What happens when a number gets too big for its type? Something surprising.

1. Declare int max = 2147483647 (the maximum value for a 32-bit int on most systems). Print max. Then print max + 1. What do you see? Write down the result and explain it.
2. Now try: unsigned int umax = 4294967295; Print umax, then umax + 1.
3. Declare char c = 127 (max for signed char). Print c, then c+1.
4. Write a comment explaining the concept of overflow and why it’s dangerous in real programs.
5. Research question: What famous software bug was caused by integer overflow?

Hint: Numbers wrap around when they exceed their type’s maximum — like an odometer clicking from 99999 to 00000.

Exercise 5.5 — 0.1 + 0.2 ≠ 0.3

One of programming’s most famous surprises: floating point numbers are not exact.

1. Print the result of 0.1 + 0.2. Use %.20f to see 20 decimal places. Is it exactly 0.3?
2. Now write:

   if (0.1 + 0.2 == 0.3) {
       printf("Equal");
   } else {
       printf("Not equal");
   }
   

   What prints?
3. Fix it: instead of checking exact equality, check if the difference is smaller than a small epsilon:

   fabs(result - 0.3) < 0.0001
   

   (You’ll need #include <math.h>)
4. Write a comment explaining why floats can’t represent 0.1 exactly (think binary fractions — just like 1/3 has no exact decimal representation).

Note: This is not a bug in your code or in C. It’s a fundamental property of how floating point numbers are stored in binary.

Exercise 5.6 — The Type Detective

Analyze and fix a buggy program. Each bug involves a type error.

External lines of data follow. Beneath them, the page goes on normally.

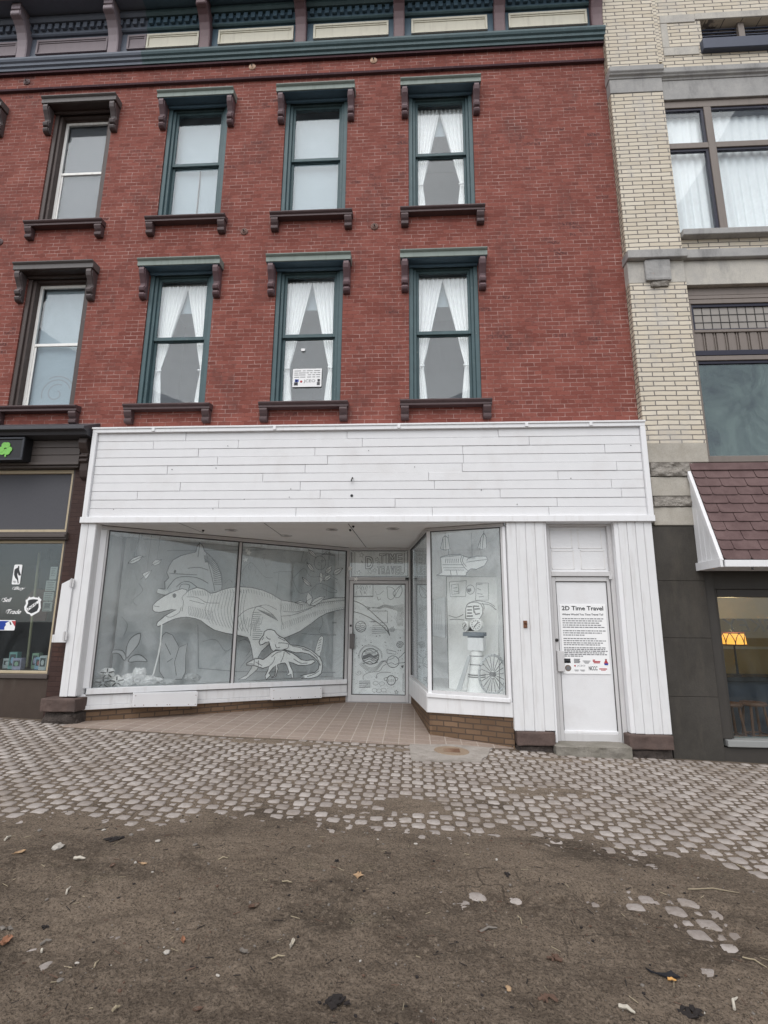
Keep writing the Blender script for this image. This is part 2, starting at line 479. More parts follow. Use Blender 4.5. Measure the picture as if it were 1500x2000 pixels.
M['pane_green'] = glass('green_glass', (.66, .76, .74), .085, .38, (.24, .31, .30))
M['interior'] = plain('dim_room', (.52, .53, .55), .9, var=.1, scale=1.5)
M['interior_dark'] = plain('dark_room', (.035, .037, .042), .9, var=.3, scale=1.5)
M['display'] = plain('white_display_box', (.93, .935, .935), .85, var=.03, scale=2)
M['backdrop'] = plain('backdrop_board', (.53, .55, .555), .85, var=.06, scale=3)
M['card'] = plain('white_card', (.92, .92, .90), .8, var=.03, scale=5)
M['card_grey'] = plain('grey_card', (.50, .515, .52), .8, var=.06, scale=5)
M['ink'] = plain('black_ink', (.035, .037, .04), .7)
M['ink_soft'] = plain('pencil_ink', (.10, .105, .11), .8)
M['ink_faint'] = plain('faint_pencil', (.30, .315, .32), .8)
M['paper'] = plain('white_paper', (.83, .83, .83), .8, var=.02)
M['black'] = plain('black_plastic', (.012, .012, .014), .4)
M['dark_metal'] = plain('dark_metal', (.045, .043, .042), .45, .6)
M['rust'] = stone('rusty_iron', (.16, .075, .045), (.26, .14, .09), .8, 30, .3)
M['rosette'] = paint('rosette_paint', (.62, .43, .31), .6, .15, (.5, .4, .35), .4)
M['rosette_dark'] = paint('rosette_dark', (.13, .085, .085), .6, .15, (.5, .5, .5), .4)
def shingle_mat():
    n = NT('asphalt_shingle'); n.setp(.9, spec=.2)
    b = n.mix(n.ramp(n.noise(5, 3, .6), .35, .65), (.112, .074, .071), (.165, .112, .107))
    b = n.mix(n.math('MULTIPLY', n.ramp(n.noise(140, 3, .7), .4, .65), .45), b, (.07, .035, .04))
    n.col(b); n.bump(n.noise(160, 3, .7), .5, .003); return n.mat
M['shingle'] = shingle_mat()
M['slate_roof'] = paint('dark_metal_roofing', (.060, .060, .068), .5, .15, (.6, .6, .6), .3)
M['brown_grey2'] = paint('grey_brown_siding', (.085, .070, .064), .55, .12, (.6, .55, .5), .4)
M['grey_fabric'] = plain('grey_cover', (.085, .085, .095), .8, var=.1, scale=40)
M['frame_dark'] = plain('black_frame', (.03, .032, .04), .4)
M['shamrock'] = plain('shamrock_green', (.20, .52, .10), .5, var=.2, scale=30)
M['logo_blue'] = plain('logo_blue', (.012, .045, .30), .5)
M['logo_red'] = plain('logo_red', (.42, .05, .06), .5)
M['bamboo'] = plain('tan_pole', (.36, .32, .20), .6)
M['grey_paper'] = plain('grey_paper', (.30, .30, .29), .8)
for k, c in (('white', (.55, .55, .56)), ('blue', (.28, .42, .55)), ('green', (.30, .42, .30)), ('lilac', (.40, .36, .48)), ('teal', (.22, .40, .38)), ('red', (.40, .14, .14))):
    M['box_' + k] = plain('box_' + k, c, .5, var=.3, scale=25)
M['leaded_pane'] = plain('obscured_leaded_glass', (.30, .275, .25), .25, var=.2, scale=2)
M['interior_green'] = plain('green_grey_room', (.17, .22, .215), .9, var=.25, scale=1.5)
M['dark_paint'] = paint('dark_bronze_paint', (.047, .042, .037), .5, .12, (.6, .6, .6), .3)
M['grey_sill'] = paint('grey_sill', (.27, .275, .27), .5, .1, (.4, .38, .36), .4)
M['bar_wall'] = plain('mustard_bar_wall', (.42, .31, .13), .8, var=.15, scale=1)
M['bar_pale'] = plain('pale_bar_strip', (.62, .56, .45), .8)
M['bar_blue'] = plain('blue_grey_reflection', (.035, .045, .07), .5, var=.6, scale=4)  # blue-grey of the reflection in the pane, painted on the counter front
M['lamp_glass'] = plain('amber_lamp_glass', (.8, .45, .1), .4, var=.2, scale=30, emit=(1.0, .42, .06), es=1.1)
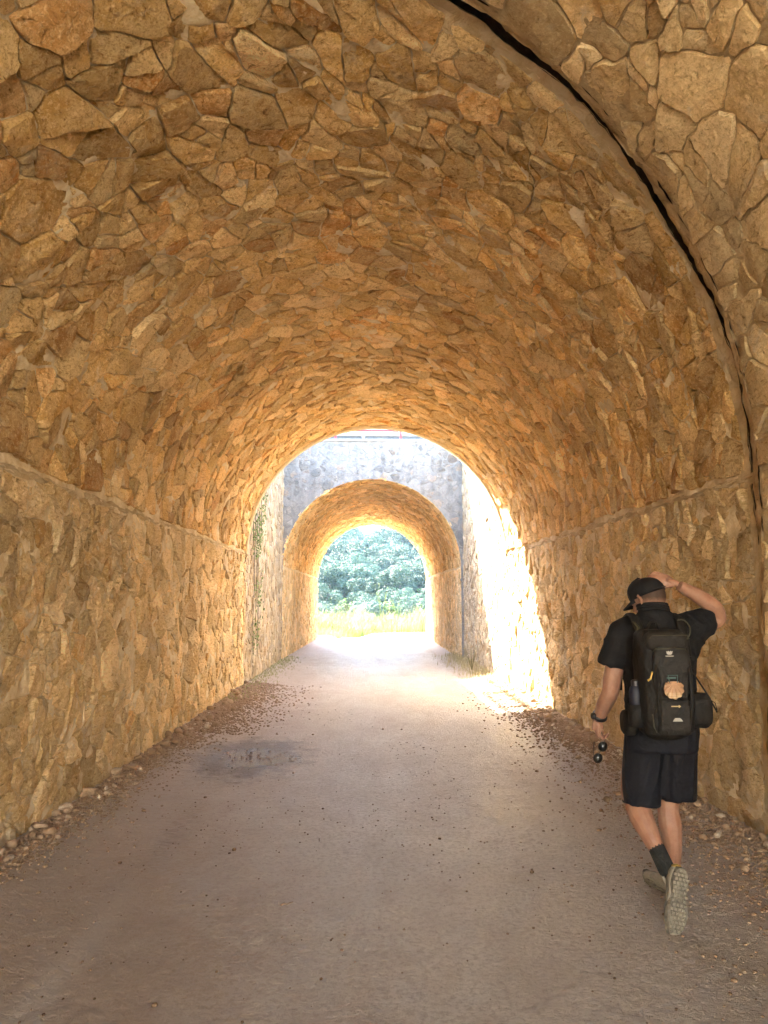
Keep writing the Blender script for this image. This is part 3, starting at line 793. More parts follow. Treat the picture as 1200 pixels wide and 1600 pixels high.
def bark_mat():
    t = NT('bark'); n_ = t.noise(t.scaled(t.obj(), (6, 6, 1)), 4, 5, .7); return t.fin(t.mix(n_, (.10, .085, .07), (.2, .17, .14)), .9, t.bump(n_, .03), .2)
BARK = bark_mat()
def crown_mesh(seed, R, H, n, leaf, mat, name='crown', base=.0):
    """leaf clumps spread through several lobes"""
    rng = random.Random(seed); lobes = [(Vector((0, 0, H * .55)), R * .75)]
    for k in range(15):
        a = k * 2.4 + rng.uniform(-.5, .5); q = rng.uniform(.35, .85) * R; lobes.append((Vector((q * math.cos(a), q * math.sin(a), H * (1.02 - .45 * q / R) * rng.uniform(.35, 1.0))), R * rng.uniform(.20, .40)))
    V = []; Fq = []
    for i in range(n):
        c, r = lobes[rng.randrange(len(lobes))]
        d = Vector((rng.gauss(0, 1), rng.gauss(0, 1), rng.gauss(0, 1) + .25)).normalized(); rr = r * (1 - .35 * rng.random() ** 2.2)
        p = c + Vector((d.x, d.y, d.z * .85)) * rr
        if p.z < base: continue
        nrm = (d + Vector((rng.gauss(0, .5), rng.gauss(0, .5), rng.gauss(0, .5)))).normalized()
        u = nrm.orthogonal().normalized(); u.rotate(Matrix.Rotation(rng.uniform(0, 6.3), 3, nrm)); v = nrm.cross(u)
        s_ = leaf * rng.uniform(.6, 1.3); b = len(V)
        V += [p - u * s_, p - v * s_ * .6 + nrm * s_ * .2, p + u * s_, p + v * s_ * .6 + nrm * s_ * .15]; Fq.append((b, b + 1, b + 2, b + 3))
    me = bpy.data.meshes.new(name); me.from_pydata([tuple(v) for v in V], [], Fq); me.materials.append(mat); return me
def trunk_mesh(seed, H, R):
    rng = random.Random(seed); m = MB()
    m.tube([(0, 0, -.3), (.03, .02, H * .2), (rng.uniform(-.1, .1), .05, H * .45), (rng.uniform(-.2, .2), 0, H * .75)], [.16, .13, .09, .03], 7)
    for k in range(4):
        a = k * 1.6 + rng.random(); m.tube([(0, 0, H * .25 + .1 * k), (math.cos(a) * R * .35, math.sin(a) * R * .35, H * .5), (math.cos(a) * R * .6, math.sin(a) * R * .6, H * .72)], [.06, .04, .015], 5)
    me = bpy.data.meshes.new('trunk'); me.from_pydata(m.v, [], m.f); me.materials.append(BARK); me.shade_smooth(); return me
KINDS_ = [(crown_mesh(100 + i, 2.0, 3.6, 6500, .095, LEAF), trunk_mesh(i, 3.6, 2.0)) for i in range(6)]
rng = random.Random(9); spots = []; rowy = 58.0
while rowy < 300:
    sp = 3.3 + (rowy - 58) * .014
    x0, x1 = -.11 * rowy - 4, .125 * rowy + 4
    x = x0 + rng.uniform(0, sp)
    while x < x1:
        y = rowy + rng.uniform(-.4, .4) * sp
        if not (y < 203 and abs(x - 1.8) < 6.2 * (y - 136) / 60): spots.append((x, y, sp))
        x += sp * rng.uniform(.8, 1.2)
    rowy += sp * (.95 if rowy < 205 else 3.2)
near_s = [s_ for s_ in spots if s_[1] < 206]; far_s = [s_ for s_ in spots if s_[1] >= 206]
rng.shuffle(near_s)
print('trees', len(near_s), len(far_s))
def add_tree(x, y, sp, i):
    near = y < 72
    t = thing('oak_tree', 'small round bush-like tree at the foot of the wooded hillside, just past the weeds' if near else ('round dark tree on the skyline of the hill' if y > 255 else 'round blue-green tree in the dense wood on the hillside'), 'tree', (x, y, terrain_z(x, y)), rng.uniform(0, 6.3),
              'trees at the foot of the wood' if near else ('skyline trees' if y > 255 else 'trees covering the hillside'))
    k = sp / 3.3 * rng.uniform(.8, 1.2) * (.72 if near else 1); t.scale = (k, k, k * rng.uniform(.8, 1.15))
    cm, tm = KINDS_[i % 6]
    link(bpy.data.objects.new('crown', cm), t); link(bpy.data.objects.new('trunk', tm), t)
def blade_field(name, spots_, hlo, hhi, wd, mat, seed, label, cat):
    rng = random.Random(seed); V = []; Fq = []
    for (x, y, z, hs) in spots_:
        h = rng.uniform(hlo, hhi) * hs; a = rng.uniform(0, 6.3); lean = rng.uniform(.1, .55) * h; wv = wd * rng.uniform(.6, 1.4)
        dx, dy = math.cos(a), math.sin(a); b = len(V)
        V += [(x - dy * wv, y + dx * wv, z - .02), (x + dy * wv, y - dx * wv, z - .02),
              (x + dx * lean * .35 - dy * wv * .8, y + dy * lean * .35 + dx * wv * .8, z + h * .6), (x + dx * lean * .35 + dy * wv * .8, y + dy * lean * .35 - dx * wv * .8, z + h * .6),
              (x + dx * lean, y + dy * lean, z + h * rng.uniform(.8, 1))]
        Fq += [(b, b + 1, b + 3, b + 2), (b + 2, b + 3, b + 4)]
    return tag(mesh_obj(name, V, Fq, mat, None, False), label, cat, kind='stuff')
allt = (near_s + far_s)
if len(allt) > 295:
    keepn = 295 - len(far_s); extra = near_s[keepn:]; near_s = near_s[:keepn]
for i, (x, y, sp) in enumerate(near_s + far_s): add_tree(x, y, sp, i)
# scrub between the trees
bush = crown_mesh(300, 1.0, 1.3, 700, .10, BUSHM)
V = []; Fq = []; bv = np.array([v.co[:] for v in bush.vertices]); bf = [tuple(p.vertices) for p in bush.polygons]
for i in range(170):
    y = 50 + 150 * rng.random() ** 1.3; x = rng.uniform(-.12 * y - 3, .135 * y + 3)
    if y < 206 and abs(x - 1.8) < 6.4 * (y - 130) / 60: continue
    s_ = rng.uniform(.7, 1.5) * (1 + y / 220); z = terrain_z(x, y); b = len(V); a = rng.uniform(0, 6.3); ca, sa = math.cos(a), math.sin(a)
    q = bv * s_; V += [(x + v[0] * ca - v[1] * sa, y + v[0] * sa + v[1] * ca, z + v[2] * .8) for v in q]; Fq += [tuple(b + k for k in f) for f in bf]
tag(mesh_obj('undergrowth', V, Fq, BUSHM, None, False), 'dense low scrub filling the ground between the hillside trees', 'undergrowth', kind='stuff')
# sunlit bare bank high on the hill
nx = 14; V = []; Fq = []
for j in range(nx + 1):
    for i in range(nx + 1):
        y = 148 + 50 * j / nx; x = 1.8 + (12 * i / nx - 6) * (y - 136) / 60; V.append((x + .5 * noise.noise((i * .5, j * .5, 2)), y, terrain_z(x, y) + .22 + .08 * noise.noise((x, y, 1))))
tag(mesh_obj('bare_bank', V, [(j * (nx + 1) + i, j * (nx + 1) + i + 1, (j + 1) * (nx + 1) + i + 1, (j + 1) * (nx + 1) + i) for j in range(nx) for i in range(nx)],
    dirt_mat('pale_soil', (.40, .31, .23), (.46, .38, .29), (.32, .24, .17), 1, .1)), kind='structure')

# pale track bending away outside the far tunnel, and the grass beside it
def track_edge(y): return -.55 + (y - Y3) * .16 + .2 * noise.noise((y * .8, 0, 0))
V = []; ys_ = lin(Y3 - .05, 38.4, .3)
for y in ys_:
    for k in range(13):
        x0 = track_edge(y) if y < 36 else track_edge(36) + (y - 36) ** 1.5 * 1.6
        x = x0 + (16 - x0) * (k / 12) ** 1.6; V.append((x, y, -.085 + .02 * noise.noise((x, y, 0))))
tag(mesh_obj('gravel_track', V, [(j * 13 + i, j * 13 + i + 1, (j + 1) * 13 + i + 1, (j + 1) * 13 + i) for j in range(len(ys_) - 1) for i in range(12)],
    dirt_mat('white_gravel', (.30, .265, .215), (.35, .31, .26), (.22, .185, .145), 3, .02)), kind='structure')
def on_track(x, y): return y < 38.4 and x > (track_edge(y) if y < 36 else track_edge(36) + (y - 36) ** 1.5 * 1.6) - .05
rng = random.Random(15); A = []; B = []
while len(A) < 15000:
    y = Y3 + .3 + 15 * rng.random() ** 1.2; x = rng.uniform(-.1 * y - 1.5, .13 * y + 1.5)
    if on_track(x, y) or (y < 33.4 and x < -1.5 and rng.random() < .85): continue
    d = noise.noise((x * .9, y * .9, 1))
    hs = (.35 + .75 * min(1, (y - Y3) / 7)) * max(.25, 1 + 1.3 * d)
    A.append((x, y, terrain_z(x, y), hs))
blade_field('tall_dry_grass', A, .30, .95, .010, STRAW, 3, 'tall dry yellow grass outside the far tunnel mouth', 'grass')
while len(B) < 6500:
    y = Y3 + 1 + 14 * rng.random(); x = rng.uniform(-.1 * y - 1.5, .13 * y + 1.5)
    if on_track(x, y) or noise.noise((x * .7, y * .7, 8)) < -.02: continue
    B.append((x, y, terrain_z(x, y), .6 + .7 * min(1, (y - Y3) / 8)))
blade_field('green_weeds', B, .25, .95, .016, GREENG, 4, 'green weeds mixed into the dry grass outside the far tunnel', 'weeds')
for k, (x, y, h, lab) in enumerate(((.75, 40.5, 2.7, 'tallest feathery weed standing above the grass outside the far tunnel'), (1.55, 41.2, 2.0, 'thin leaning weed stalk right of the tallest weed'), (-1.75, 38.5, 1.9, 'feathery weed at the left side of the far opening'),
                               (2.75, 39.8, 1.6, 'leafy weed close to the right jamb of the far opening'))):
    t = thing('weed_plant', lab, 'weed', (x, y, terrain_z(x, y))); m = MB(); lf = MB(); rg = random.Random(k)
    for s_ in range(7):
        a = rg.uniform(0, 6.3); l = rg.uniform(.05, .22) * h; hh = h * rg.uniform(.6, 1)
        pts = [(0, 0, 0), (math.cos(a) * l * .3, math.sin(a) * l * .3, hh * .5), (math.cos(a) * l, math.sin(a) * l, hh)]; m.tube(pts, [.012, .009, .004], 5)
        for q in range(26):
            f = rg.uniform(.25, 1); c = Vector(pts[1]).lerp(Vector(pts[2]), max(0, f * 2 - 1)) if f > .5 else Vector(pts[0]).lerp(Vector(pts[1]), f * 2)
            d = Vector((rg.gauss(0, 1), rg.gauss(0, 1), rg.gauss(.5, .6))).normalized() * rg.uniform(.06, .16); w_ = Vector((-d.y, d.x, 0)).normalized() * .018
            lf.add([c, c + d * .5 + w_, c + d, c + d * .5 - w_], [(0, 1, 2, 3)])
    m.build('stem', GREENG, t); lf.build('leaves', GREENG, t)
bm_ = crown_mesh(301, .8, 1.2, 1500, .06, BUSHM)
for (x, y, s_, lab) in ((3.6, 42.5, 1.3, 'green bush just outside the far tunnel by its right jamb'), (-2.6, 44.0, 1.2, 'bush behind the grass at the left of the far opening'), (.2, 46.5, 1.15, 'low bush behind the middle of the grass')):
    o = bpy.data.objects.new('green_bush', bm_); link(o); o.location = (x, y, terrain_z(x, y) - .1); o.scale = (s_,) * 3; tag(o, lab, 'bush')

# dry straw on the verges of the open gap, moss on the left one
A = []
while len(A) < 2600:
    y = rng.uniform(12.6, Y2 + 1.5); x = XR - .04 - abs(rng.gauss(0, .27)) * (1 if y > 14.5 else .6)
    A.append((x, y, floor_z(x, y), 1 if y > 15.5 else .55))
blade_field('dry_straw', A, .03, .15, .006, PALES, 5, 'dry straw along the foot of the sunlit wall', 'straw')
A = []
while len(A) < 1400:
    y = rng.uniform(11.5, Y2 + 1); x = XL + .03 + abs(rng.gauss(0, .24)); A.append((x, y, floor_z(x, y), 1))
blade_field('low_moss_grass', A, .015, .05, .006, MOSSG, 6, 'low green growth along the foot of the shaded wall', 'moss')
t = thing('dry_weed', 'dead branching weed leaning on the sunlit wall foot', 'weed', (2.30, 16.6, floor_z(2.3, 16.6))); m = MB(); rg = random.Random(3)
for k in range(12):
    a = rg.uniform(0, 6.3); hh = rg.uniform(.25, .62); l = rg.uniform(.05, .22)
    m.tube([(0, 0, 0), (math.cos(a) * l * .4, math.sin(a) * l * .4, hh * .5), (math.cos(a) * l, math.sin(a) * l, hh)], [.007, .005, .003], 5)
m.build('stem', STRAW, t)

# ivy hanging on the shaded wall of the gap
t = thing('climbing_ivy', 'thin ivy climbing the pale shaded wall between the tunnels', 'ivy'); stem = MB(); lf = MB(); rg = random.Random(8)
for k, (y, z0, z1) in enumerate(((14.75, .5, 4.4), (15.05, 1.4, 4.7), (15.3, .7, 3.4), (14.5, 2.6, 4.6), (15.6, 3.0, 4.7))):
    pts = [Vector((XL + .03, y + .12 * noise.noise((z * 1.2, k, 0)), z)) for z in lin(z0, z1, .2)]
    stem.tube(pts, .006, 5)
    for p in pts:
        dens = noise.noise((p.z * 1.6, k * .4, 4)) + .12
        for q in range(int(max(0, dens) * 34) + 1):
            c = p + Vector((rg.uniform(.01, .10), rg.gauss(0, .13), rg.gauss(0, .12))); s_ = rg.uniform(.018, .04)
            n_ = Vector((1, rg.gauss(0, .5), rg.gauss(.2, .5))).normalized(); u = n_.orthogonal().normalized(); v = n_.cross(u)
            lf.add([c - u * s_, c - v * s_ * .8 - u * s_ * .1, c + u * s_ * 1.1, c + v * s_ * .8 - u * s_ * .1], [(0, 1, 2, 3)])
stem.build('stem', BARK, t); lf.build('leaves', IVYM, t, kind='stuff')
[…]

1. Bug 1: int total = 0; total = total + 3.7 + 2.1; printf("%d", total); — why does this print an unexpected value, and what’s the correct approach?
2. Bug 2: char grade = 'A'; printf("%d", grade); — this actually compiles fine, but what does it print and why?
3. Bug 3: int x = 1000000; int y = 1000000; printf("%d", x * y); — what happens and why?
4. Bug 4: float price = 19.99f; int cents = price * 100; — is cents exactly 1999? Check and explain.
5. For each bug: write the corrected version and a comment explaining the fix.